The primary objective of this work is to derive and prove a robust, source-resolved methane inventory for conventional (non-oil sands) upstream oil and gas production in Alberta, Canada. Leveraging the capabilities of high-sensitivity LiDAR-based methane detection16,17,18,19, analyzed considering the condition-dependent probability of detection during multi-pass measurements19,20, a measurement-based, source-resolved, hybrid top-down/bottom-up 2021 methane inventory is created. This inventory is directly compared with an independent top-down estimate created from parallel aerial mass-balance21 surveys and a provincial inventory derived from recent satellite measurements in western Canada22. The alignment of all three approaches demonstrates how it is possible to “close the gap” between traditional bottom-up vs. top-down approaches to produce a comprehensive source-resolved inventory that matches independent top-down measurements. A second key objective is to contrast sources in the derived hybrid inventory with those in the most recent official federal inventory. This reveals the key sources driving 2021 methane emissions, where the differences from those assumed in the official bottom-up inventory breakdown have important implications for regulations currently under development. Third, the inventory results are used to calculate methane intensities of produced hydrocarbons, enabling direct comparisons with results from a range of recent studies across North America. Finally, the inventory and detailed uncertainty analysis protocol is applied to quantify and contrast methane intensities of anonymized companies operating comparable upstream oil and gas facilities, consistent with the goals of monitoring, reporting, and verification (MRV) efforts such as the oil and gas methane partnership (OGMP 2.0)23. This reveals order of magnitude differences among companies while demonstrating that independently verified, objectively low methane intensities can be achieved in practice.

Results and discussion

Survey overview

Two independent aerial surveys using unique measurement technologies were performed to quantify oil and gas methane emissions in Alberta during 2021. The primary, source-resolved survey deployed Bridger Photonics Inc.’s Gas Mapping LiDAR (GML) technology16,17 to complete high spatial resolution (~1–2 m) measurements of upstream oil and gas facilities and wells (i.e., sites) within five representative sub-regions of Alberta as detailed below. This survey was led by the Energy and Emissions Research Laboratory (EERL) and was specifically designed to enable creation of a hybrid, source-resolved, measurement-based methane inventory for Alberta following the detailed methodology described by Johnson et al.20. A parallel region-level survey, led by the Environmental Defense Fund (EDF), deployed an aircraft from Scientific Aviation to complete aerial mass-balance flights21 around nine geographically distinct conventional oil and gas production regions within Alberta. These flights enabled an independent estimate of total methane emissions for comparison with the total obtained from the source-resolved inventory. Finally, a third independent total emissions estimate for comparison was derived from the satellite measurements of Shen et al.22 as further detailed below.
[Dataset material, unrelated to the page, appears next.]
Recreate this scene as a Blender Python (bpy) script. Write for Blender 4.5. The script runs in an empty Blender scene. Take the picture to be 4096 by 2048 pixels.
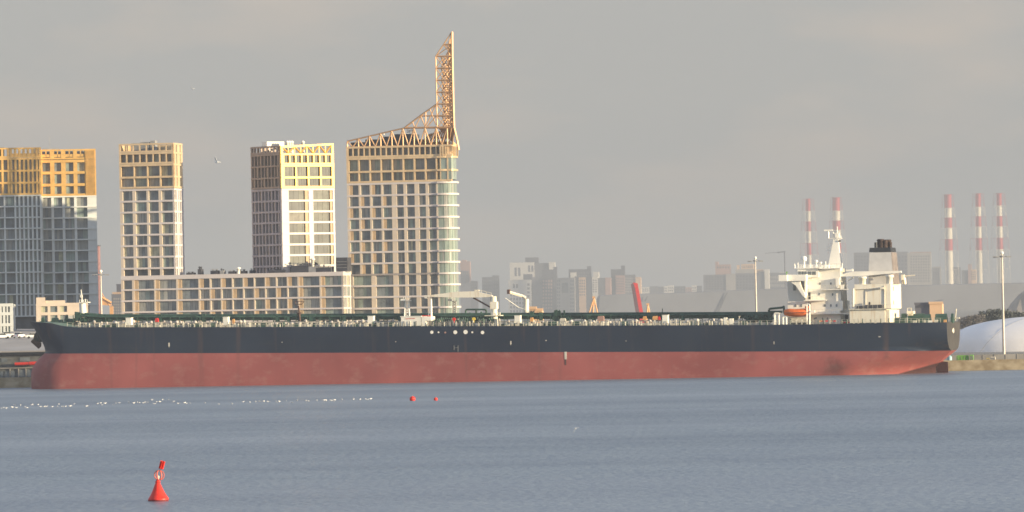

Figure 1 shows a map of Alberta identifying all facilities and wells that were active during one or more months of the survey period, September–November 2021. Facilities and wells were deemed active based on volumetric reporting in the public Petrinex database24 (see online supplementary information (SI) for further details and ref. 25 for a glossary of oil and gas terminology) and are coloured according to their inclusion in the source-resolved survey as summarized in the legend. Blue and dashed red polygons in the figure represent the five and nine regions surveyed by Bridger Photonics and Scientific Aviation, respectively. As further described in the Methods section below and in Section S1 of the SI, the facilities and wells within these regions encompassed the diversity of upstream conventional oil and gas activities in Alberta, while excluding “unconventional” mined and in situ oil sands, which were not considered.